How Knowing These 2 Things Make a Recruited Talent Succeed More

What are the character traits of a successful assignee or expatriate?

Too often, global mobility managers and recruitment directors look at credentials, experience, academic qualifications, and skill set. However, getting the technicalities right is just winning half the battle.

Over the years, companies have realized that abilities and competencies are not enough for an assignee, no matter how promising, to be successful in their assignment. Character traits are key to long-term productivity and sustainability.

Let’s put it this way:  one assumes that a soldier who knows his weaponry and excelled in combat training would do well in the field. He would follow his commander’s orders and execute the mission given him. All that preparation in boot camp would kick in gear once the heat of battle intensifies.

However, that assessment is not necessarily 100 percent accurate. Some soldiers quit when the going gets tough, despite their impressive skill set. While others who might not have fared well in combat school just might surprise everybody and stick to their guns (literally) and keep on fighting until the battle is won.

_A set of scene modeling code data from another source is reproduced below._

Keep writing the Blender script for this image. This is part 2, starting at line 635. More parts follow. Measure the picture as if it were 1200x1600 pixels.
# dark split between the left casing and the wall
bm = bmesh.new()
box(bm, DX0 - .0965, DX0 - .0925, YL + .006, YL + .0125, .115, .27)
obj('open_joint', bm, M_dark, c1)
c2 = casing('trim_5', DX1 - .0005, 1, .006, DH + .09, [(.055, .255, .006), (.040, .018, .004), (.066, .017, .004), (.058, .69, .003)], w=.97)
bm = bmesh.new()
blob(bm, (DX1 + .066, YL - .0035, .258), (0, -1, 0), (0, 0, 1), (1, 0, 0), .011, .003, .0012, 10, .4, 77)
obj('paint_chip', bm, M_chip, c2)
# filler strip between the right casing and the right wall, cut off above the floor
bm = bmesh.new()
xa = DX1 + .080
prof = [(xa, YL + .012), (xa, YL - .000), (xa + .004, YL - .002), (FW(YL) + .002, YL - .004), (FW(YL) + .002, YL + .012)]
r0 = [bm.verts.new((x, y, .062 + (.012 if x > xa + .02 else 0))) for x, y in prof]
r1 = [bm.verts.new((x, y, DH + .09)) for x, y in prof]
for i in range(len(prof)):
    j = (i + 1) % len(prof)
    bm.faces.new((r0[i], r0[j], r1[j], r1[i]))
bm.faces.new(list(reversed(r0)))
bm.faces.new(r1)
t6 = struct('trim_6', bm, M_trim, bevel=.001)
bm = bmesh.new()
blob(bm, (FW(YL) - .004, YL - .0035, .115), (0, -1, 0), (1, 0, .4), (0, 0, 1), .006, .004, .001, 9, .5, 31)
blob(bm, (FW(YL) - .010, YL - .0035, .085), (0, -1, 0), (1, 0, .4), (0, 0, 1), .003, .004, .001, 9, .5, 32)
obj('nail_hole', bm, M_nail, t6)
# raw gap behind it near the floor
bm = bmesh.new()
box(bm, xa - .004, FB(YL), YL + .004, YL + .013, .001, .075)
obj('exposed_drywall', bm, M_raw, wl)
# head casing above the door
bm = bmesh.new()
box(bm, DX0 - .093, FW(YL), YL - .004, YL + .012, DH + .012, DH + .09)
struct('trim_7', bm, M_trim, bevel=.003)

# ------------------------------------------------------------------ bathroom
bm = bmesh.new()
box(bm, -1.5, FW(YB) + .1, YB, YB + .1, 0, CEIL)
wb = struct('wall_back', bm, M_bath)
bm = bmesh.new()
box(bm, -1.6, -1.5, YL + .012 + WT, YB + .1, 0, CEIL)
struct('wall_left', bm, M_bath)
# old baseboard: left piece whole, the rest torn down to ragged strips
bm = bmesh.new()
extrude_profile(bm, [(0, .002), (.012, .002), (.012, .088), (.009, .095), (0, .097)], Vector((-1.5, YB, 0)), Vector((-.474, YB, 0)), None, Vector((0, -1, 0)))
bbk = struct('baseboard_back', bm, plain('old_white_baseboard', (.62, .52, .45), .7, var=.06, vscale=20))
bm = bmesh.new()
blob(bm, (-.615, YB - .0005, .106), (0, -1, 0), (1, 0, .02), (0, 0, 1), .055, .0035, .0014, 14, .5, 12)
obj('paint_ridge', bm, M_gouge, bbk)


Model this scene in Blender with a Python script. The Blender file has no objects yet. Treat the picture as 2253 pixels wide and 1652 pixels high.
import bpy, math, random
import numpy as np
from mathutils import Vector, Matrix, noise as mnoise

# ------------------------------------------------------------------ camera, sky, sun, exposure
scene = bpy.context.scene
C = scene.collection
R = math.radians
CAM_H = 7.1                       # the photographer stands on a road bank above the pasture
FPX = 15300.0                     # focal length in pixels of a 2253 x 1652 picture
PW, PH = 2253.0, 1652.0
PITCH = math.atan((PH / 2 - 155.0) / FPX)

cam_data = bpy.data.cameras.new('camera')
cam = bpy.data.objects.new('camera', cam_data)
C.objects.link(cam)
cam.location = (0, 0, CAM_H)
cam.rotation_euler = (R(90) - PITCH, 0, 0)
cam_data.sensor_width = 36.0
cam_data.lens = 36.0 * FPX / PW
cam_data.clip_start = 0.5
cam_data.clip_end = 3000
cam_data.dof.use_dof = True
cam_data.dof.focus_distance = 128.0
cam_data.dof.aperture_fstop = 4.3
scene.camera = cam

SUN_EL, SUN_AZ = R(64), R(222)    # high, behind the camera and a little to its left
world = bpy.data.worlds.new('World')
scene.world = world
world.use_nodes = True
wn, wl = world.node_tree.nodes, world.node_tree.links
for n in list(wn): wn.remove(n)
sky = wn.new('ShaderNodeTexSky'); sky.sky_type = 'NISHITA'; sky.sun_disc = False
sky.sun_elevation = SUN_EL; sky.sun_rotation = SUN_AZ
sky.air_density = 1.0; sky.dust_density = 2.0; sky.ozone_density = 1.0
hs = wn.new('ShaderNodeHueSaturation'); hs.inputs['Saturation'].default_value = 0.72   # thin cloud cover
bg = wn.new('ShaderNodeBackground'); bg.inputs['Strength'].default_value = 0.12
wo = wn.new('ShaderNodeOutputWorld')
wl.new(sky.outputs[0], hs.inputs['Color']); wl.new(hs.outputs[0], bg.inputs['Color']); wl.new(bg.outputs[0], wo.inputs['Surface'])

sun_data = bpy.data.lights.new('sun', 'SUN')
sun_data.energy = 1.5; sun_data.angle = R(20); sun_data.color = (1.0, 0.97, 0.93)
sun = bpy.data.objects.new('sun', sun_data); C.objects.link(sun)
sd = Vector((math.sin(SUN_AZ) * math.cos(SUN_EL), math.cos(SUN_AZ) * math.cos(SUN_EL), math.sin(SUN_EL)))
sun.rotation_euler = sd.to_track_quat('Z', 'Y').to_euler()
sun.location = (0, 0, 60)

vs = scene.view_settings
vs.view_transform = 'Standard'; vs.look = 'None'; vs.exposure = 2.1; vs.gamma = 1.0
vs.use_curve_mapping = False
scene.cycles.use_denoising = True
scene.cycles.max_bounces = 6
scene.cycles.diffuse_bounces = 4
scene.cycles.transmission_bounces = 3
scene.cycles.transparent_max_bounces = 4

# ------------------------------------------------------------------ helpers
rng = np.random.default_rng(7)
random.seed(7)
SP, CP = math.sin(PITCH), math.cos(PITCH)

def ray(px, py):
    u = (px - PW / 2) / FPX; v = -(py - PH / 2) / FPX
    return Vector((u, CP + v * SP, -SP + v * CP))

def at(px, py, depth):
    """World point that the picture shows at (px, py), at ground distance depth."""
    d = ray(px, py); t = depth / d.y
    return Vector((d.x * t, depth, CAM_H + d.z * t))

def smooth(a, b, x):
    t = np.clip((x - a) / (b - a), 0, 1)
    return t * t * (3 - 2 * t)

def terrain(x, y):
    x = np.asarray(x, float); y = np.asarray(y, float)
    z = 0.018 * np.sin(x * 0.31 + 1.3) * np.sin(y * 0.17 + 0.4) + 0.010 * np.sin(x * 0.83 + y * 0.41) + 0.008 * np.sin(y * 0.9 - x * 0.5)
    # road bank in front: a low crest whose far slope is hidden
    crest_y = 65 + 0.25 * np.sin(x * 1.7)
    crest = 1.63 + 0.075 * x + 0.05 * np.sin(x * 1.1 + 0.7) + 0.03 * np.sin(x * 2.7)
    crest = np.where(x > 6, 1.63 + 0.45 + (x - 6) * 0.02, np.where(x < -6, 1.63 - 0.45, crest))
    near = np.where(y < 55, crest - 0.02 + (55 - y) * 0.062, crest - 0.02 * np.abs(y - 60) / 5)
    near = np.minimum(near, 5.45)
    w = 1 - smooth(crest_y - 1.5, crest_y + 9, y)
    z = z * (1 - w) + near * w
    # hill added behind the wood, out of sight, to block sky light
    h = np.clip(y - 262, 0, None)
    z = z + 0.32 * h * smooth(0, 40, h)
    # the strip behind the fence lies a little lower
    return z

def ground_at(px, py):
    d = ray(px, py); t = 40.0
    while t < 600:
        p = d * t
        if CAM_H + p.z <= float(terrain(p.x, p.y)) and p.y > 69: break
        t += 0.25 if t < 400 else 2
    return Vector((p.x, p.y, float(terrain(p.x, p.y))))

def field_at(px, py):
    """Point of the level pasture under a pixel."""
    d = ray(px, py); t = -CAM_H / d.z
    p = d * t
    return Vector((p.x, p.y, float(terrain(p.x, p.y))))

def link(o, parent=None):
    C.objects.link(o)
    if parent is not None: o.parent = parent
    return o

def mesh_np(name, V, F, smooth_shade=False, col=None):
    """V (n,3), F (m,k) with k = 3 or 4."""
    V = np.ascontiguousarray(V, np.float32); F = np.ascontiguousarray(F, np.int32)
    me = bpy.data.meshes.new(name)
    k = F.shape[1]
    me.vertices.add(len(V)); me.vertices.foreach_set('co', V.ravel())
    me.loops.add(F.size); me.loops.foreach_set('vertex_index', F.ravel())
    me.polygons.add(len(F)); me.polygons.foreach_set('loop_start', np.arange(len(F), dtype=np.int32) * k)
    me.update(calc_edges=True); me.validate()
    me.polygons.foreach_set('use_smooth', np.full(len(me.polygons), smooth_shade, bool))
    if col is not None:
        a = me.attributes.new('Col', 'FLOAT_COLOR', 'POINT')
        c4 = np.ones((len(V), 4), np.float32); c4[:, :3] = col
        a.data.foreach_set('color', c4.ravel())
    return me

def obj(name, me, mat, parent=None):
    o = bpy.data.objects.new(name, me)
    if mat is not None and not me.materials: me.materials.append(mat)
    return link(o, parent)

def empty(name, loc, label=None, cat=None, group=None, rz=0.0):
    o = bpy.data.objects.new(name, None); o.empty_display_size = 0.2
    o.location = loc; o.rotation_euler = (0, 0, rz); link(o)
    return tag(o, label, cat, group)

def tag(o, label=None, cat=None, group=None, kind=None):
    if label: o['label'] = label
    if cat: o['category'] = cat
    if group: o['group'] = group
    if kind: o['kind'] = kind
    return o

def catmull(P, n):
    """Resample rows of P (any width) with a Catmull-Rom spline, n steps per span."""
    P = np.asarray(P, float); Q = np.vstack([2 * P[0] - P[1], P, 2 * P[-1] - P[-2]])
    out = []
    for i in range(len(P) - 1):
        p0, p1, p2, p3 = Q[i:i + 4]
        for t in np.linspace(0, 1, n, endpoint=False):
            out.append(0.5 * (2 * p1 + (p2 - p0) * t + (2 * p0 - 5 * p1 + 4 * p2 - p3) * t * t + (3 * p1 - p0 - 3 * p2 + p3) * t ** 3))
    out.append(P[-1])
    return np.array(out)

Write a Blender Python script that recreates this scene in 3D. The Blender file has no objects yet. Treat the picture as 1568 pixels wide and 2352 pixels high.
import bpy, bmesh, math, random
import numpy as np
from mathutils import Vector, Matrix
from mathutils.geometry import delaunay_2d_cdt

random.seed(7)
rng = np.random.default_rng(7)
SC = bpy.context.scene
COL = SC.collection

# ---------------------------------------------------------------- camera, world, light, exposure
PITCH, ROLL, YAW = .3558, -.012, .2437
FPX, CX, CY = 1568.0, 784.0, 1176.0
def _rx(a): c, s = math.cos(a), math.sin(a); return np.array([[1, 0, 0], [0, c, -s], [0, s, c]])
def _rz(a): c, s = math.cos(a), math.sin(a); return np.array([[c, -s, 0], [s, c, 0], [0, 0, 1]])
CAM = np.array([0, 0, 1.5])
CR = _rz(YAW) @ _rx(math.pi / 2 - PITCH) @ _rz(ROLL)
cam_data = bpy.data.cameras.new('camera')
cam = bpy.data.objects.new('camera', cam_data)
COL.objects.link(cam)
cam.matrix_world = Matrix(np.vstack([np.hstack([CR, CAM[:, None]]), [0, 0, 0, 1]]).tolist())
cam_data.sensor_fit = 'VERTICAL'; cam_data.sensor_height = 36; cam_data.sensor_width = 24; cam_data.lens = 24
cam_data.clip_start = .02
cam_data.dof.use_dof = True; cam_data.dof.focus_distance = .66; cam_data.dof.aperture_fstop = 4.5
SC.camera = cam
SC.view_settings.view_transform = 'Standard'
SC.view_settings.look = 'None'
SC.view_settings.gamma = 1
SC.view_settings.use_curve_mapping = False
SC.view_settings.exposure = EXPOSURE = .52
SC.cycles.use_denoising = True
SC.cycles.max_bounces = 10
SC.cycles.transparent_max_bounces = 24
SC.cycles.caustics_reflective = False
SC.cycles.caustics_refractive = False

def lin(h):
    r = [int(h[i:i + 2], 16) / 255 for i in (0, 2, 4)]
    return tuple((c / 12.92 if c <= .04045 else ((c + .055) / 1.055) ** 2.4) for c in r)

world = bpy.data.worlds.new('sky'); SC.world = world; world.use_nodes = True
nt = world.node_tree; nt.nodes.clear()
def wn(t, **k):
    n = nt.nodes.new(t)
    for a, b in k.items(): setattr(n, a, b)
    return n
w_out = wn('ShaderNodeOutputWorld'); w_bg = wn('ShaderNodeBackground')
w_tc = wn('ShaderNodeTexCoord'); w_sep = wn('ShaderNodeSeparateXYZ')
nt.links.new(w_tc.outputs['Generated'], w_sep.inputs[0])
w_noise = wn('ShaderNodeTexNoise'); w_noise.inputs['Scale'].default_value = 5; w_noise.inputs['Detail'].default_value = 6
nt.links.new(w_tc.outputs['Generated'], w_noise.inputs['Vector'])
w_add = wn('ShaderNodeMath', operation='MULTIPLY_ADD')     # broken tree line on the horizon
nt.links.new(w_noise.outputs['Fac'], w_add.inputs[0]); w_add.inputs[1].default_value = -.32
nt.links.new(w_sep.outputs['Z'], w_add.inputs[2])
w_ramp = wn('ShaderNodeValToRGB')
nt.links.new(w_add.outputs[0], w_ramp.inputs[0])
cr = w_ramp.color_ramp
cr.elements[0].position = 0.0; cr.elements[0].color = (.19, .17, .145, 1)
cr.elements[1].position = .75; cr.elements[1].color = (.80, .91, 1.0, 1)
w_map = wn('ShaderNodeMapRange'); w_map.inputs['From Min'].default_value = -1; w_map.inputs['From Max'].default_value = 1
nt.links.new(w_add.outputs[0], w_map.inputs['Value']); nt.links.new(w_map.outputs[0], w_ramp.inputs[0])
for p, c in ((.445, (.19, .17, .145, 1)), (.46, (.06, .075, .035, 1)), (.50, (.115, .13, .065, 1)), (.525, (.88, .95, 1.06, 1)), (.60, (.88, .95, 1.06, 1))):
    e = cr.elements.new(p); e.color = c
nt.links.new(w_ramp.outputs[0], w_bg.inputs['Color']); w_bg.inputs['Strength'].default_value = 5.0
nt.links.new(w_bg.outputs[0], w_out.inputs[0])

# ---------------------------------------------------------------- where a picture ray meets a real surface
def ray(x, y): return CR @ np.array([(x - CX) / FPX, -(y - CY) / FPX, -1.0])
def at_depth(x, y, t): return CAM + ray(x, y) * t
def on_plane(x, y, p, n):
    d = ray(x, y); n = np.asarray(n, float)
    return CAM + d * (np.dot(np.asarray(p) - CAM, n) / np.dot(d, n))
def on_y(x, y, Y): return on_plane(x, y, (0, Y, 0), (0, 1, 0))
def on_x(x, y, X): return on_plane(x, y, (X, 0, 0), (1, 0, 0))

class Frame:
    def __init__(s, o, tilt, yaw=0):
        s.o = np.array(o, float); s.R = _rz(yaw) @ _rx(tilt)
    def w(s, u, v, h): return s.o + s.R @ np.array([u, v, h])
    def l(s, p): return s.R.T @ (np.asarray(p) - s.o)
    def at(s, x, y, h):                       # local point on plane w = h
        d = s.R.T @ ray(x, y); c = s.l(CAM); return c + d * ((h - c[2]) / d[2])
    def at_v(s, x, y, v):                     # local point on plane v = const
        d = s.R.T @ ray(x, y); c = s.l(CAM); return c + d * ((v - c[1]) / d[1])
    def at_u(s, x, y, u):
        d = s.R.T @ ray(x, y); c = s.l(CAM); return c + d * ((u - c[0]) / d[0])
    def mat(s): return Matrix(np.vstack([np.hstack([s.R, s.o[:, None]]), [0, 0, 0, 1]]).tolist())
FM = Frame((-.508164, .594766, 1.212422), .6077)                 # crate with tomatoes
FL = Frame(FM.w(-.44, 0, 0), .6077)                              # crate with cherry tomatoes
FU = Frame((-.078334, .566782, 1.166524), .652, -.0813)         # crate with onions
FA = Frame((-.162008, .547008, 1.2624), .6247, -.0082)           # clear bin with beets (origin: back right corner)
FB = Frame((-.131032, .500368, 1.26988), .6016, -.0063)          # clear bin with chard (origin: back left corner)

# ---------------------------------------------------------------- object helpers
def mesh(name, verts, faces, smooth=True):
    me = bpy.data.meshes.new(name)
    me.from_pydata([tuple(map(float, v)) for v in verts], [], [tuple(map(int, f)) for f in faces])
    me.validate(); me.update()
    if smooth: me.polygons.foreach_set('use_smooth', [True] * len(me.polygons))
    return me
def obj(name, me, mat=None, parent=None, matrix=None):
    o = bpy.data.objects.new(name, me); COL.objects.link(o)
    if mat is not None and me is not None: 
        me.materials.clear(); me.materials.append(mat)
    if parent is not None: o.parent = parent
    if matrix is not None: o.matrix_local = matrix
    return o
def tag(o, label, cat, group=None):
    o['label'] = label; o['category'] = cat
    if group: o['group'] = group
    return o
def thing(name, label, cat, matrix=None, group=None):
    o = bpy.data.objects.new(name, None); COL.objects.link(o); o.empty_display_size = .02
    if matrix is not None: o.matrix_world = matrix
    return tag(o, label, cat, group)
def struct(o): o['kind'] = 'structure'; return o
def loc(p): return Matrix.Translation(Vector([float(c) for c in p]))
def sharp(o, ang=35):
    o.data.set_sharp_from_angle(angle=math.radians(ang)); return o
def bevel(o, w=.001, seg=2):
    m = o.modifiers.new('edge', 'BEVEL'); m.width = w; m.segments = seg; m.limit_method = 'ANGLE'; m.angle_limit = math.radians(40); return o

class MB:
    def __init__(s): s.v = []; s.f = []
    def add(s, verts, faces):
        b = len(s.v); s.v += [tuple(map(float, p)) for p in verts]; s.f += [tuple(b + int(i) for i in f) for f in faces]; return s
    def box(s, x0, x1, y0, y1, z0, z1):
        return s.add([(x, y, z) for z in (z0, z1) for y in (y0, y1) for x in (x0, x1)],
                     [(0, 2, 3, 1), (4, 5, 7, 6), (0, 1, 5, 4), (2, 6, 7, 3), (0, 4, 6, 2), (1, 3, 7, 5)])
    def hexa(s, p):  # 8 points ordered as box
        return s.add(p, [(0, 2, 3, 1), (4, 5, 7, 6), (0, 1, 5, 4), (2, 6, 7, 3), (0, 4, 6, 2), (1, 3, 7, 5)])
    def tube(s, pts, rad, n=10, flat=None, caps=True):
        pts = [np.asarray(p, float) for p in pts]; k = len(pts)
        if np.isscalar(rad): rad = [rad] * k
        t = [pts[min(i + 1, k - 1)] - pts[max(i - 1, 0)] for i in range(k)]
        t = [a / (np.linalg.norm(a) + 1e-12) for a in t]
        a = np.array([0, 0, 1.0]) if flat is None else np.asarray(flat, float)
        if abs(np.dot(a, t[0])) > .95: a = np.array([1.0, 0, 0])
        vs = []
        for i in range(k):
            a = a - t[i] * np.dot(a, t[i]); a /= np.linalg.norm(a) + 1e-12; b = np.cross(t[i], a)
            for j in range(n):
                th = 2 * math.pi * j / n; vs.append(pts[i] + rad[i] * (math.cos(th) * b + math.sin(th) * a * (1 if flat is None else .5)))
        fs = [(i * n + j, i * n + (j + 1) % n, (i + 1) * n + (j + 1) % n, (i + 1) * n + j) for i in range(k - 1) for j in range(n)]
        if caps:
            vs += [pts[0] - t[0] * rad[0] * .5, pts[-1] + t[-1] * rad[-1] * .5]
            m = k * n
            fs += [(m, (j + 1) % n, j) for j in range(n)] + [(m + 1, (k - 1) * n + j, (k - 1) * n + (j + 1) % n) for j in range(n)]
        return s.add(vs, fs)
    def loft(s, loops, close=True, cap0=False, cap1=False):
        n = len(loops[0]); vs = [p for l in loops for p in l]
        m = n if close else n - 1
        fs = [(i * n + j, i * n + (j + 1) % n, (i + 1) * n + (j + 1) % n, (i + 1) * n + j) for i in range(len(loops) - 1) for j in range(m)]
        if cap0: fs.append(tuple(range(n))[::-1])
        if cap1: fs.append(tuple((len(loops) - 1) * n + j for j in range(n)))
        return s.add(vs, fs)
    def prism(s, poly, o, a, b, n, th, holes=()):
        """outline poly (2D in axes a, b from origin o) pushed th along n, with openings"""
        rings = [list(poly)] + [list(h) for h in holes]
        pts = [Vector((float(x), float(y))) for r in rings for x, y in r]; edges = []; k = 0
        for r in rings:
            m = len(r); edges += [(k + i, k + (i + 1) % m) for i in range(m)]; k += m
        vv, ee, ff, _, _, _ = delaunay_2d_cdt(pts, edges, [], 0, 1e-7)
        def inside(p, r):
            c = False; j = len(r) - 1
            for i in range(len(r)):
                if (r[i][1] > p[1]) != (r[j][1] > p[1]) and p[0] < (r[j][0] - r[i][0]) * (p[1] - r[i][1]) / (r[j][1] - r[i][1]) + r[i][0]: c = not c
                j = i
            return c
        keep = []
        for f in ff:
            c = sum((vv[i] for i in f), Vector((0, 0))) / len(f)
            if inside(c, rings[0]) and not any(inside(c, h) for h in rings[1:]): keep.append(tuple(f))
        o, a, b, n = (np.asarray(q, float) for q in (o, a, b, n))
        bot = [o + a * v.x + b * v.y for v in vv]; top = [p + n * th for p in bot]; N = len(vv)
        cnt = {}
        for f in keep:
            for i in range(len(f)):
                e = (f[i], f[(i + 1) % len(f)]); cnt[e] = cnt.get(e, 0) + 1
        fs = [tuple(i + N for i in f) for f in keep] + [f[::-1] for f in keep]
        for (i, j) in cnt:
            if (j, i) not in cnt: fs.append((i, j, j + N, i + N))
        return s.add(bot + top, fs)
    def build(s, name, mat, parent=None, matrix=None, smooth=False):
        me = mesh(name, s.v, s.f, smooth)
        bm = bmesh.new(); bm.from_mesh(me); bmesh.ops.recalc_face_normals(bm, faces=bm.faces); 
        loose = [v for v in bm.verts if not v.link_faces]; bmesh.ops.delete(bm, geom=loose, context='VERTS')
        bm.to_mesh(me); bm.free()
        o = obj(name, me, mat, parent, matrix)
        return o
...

When defining character traits, they are “all the aspects of a person’s behavior and attitudes that make up that person’s personality. Everyone has character traits, both good and bad.” In the corporate world, industry, loyalty, and resilience may be categorized as desirable character traits, while laziness, impatience, and fearfulness just might get someone the boot.

Global mobility managers cannot neglect this aspect and focus on skill set and experience alone. Some character traits are key to the success of an overseas assignment than others. Here are two vital ones to look out for:

 

  • Adaptabilty in an environment or living condition

 

A successful assignee must be willing to adjust to his situation and not panic or freak out should the more convenient conditions change. “Hardship” is getting to be a buzzword now in global mobility circles and assignees must be able to handle them should their working and living environment change.

Communicaid gives one example: if an unforeseen power outage erupts in the assignee’s once sterling neighborhood, and threatens to do so in the next few days, the assignee must be able to take this in stride while everything is being fixed.

Or if they find  out suddenly that the diplomat they are seeing has a bad experience in the country of their origin, they must be able not just to handle the ensuing conversation but win the diplomat over to their cause.

  1. A love for new experiences:

Prospective assignees must not just be open to novel experiences but they must revel in them.

A stint in a foreign country can open their eyes to learning and adventures that might not just strain their physical and intellectual capabilities, but their emotional ones as well. It’s not all cocktails and furnished apartments like the ones that California Corporate Housing provides — there are times that assignees will be asked to literally walk on dirt roads or crash in rural villages overnight in order to connect with the local communities.

Learning may not just entail an online linguistics course but sitting down with guests to partake of their cuisine that just might be too exotic for them.

A neutral or dispassionate approach can only see the assignee so far — they must be able to exude and experience joy in the journey.